Contudo, também recorda que terminada a guerra colonial, com o 25 de Abril de 1974, as negociações para a independência com o Governo português, em que participou, foram "muito sérias" e com a garantia moçambicana de que a "luta não era contra um povo, português".

"Mas que era contra um regime, um sistema, que é o sistema colonial, e acasalado com o apartheid e regimes racistas, era isto. E, portanto, já nas negociações tratámos de encontrar formas de reconciliação e de olharmos um para o outro em termos de igualdade", disse.

"As relações entre Moçambique e Portugal cresceram desde o princípio, sobretudo porque as negociações foram baseadas em pessoas que estavam envolvidas na luta, sabiam o que cada um sofreu. O outro sofreu também. E também havia a compreensão de que Portugal era um país que precisava também de crescer, de se libertar", apontou.

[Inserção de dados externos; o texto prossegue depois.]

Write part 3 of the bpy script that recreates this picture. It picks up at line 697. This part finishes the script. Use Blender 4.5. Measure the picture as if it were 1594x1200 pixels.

Portanto, acrescentou o antigo Presidente, "era uma luta para os portugueses, como era uma luta para os moçambicanos. Então, houve uma boa compreensão".

E a confiança que Chissano diz ter visto há mais de 50 anos é a mesma que vê hoje nos moçambicanos mais novos, apesar das dificuldades: "Eu creio que o nosso povo acredita que vamos operar transformações. O que precisamos é sempre ir corrigindo os desvios que acontecem. Há guerras entre nós, embora suscitados de estrangeiros, depois há guerras entre nós. E vamos corrigindo e vamos aumentando a nossa unidade e a nossa resiliência".

A União Africana definiu 2025 como o ano da "Justiça para os Africanos e as Pessoas de Descendência Africana, através de Reparações", e a chefe da diplomacia moçambicana garantiu o apoio do país a esta pretensão, precisamente quando se assinalam os 50 anos da proclamação da independência de Moçambique do domínio colonial português.

"É reconhecida a natureza sensível, delicada, pois envolve também reparações pelas deportações, massacres em massa, detenções arbitrárias, recurso à tortura, pilhagens de recursos naturais e os ensaios nucleares com impactos humanos e ambientais catastróficos, no tempo da colonização", disse a ministra dos Negócios Estrangeiros e Cooperação, Maria Manuela Lucas, em 25 de maio, dia de África.

Recordou que a escolha deste tema teve subjacente o facto de a União Africana, "nas suas reflexões sobre o passado, ter achado que era chegado o momento para, com alguma serenidade", África, em coordenação com a Comunidade das Caraíbas e a diáspora africana, movimentos pan-africanistas, entre outros, "revisitarem aquela que terá sido uma das páginas mais negras da história da existência dos povos africanos".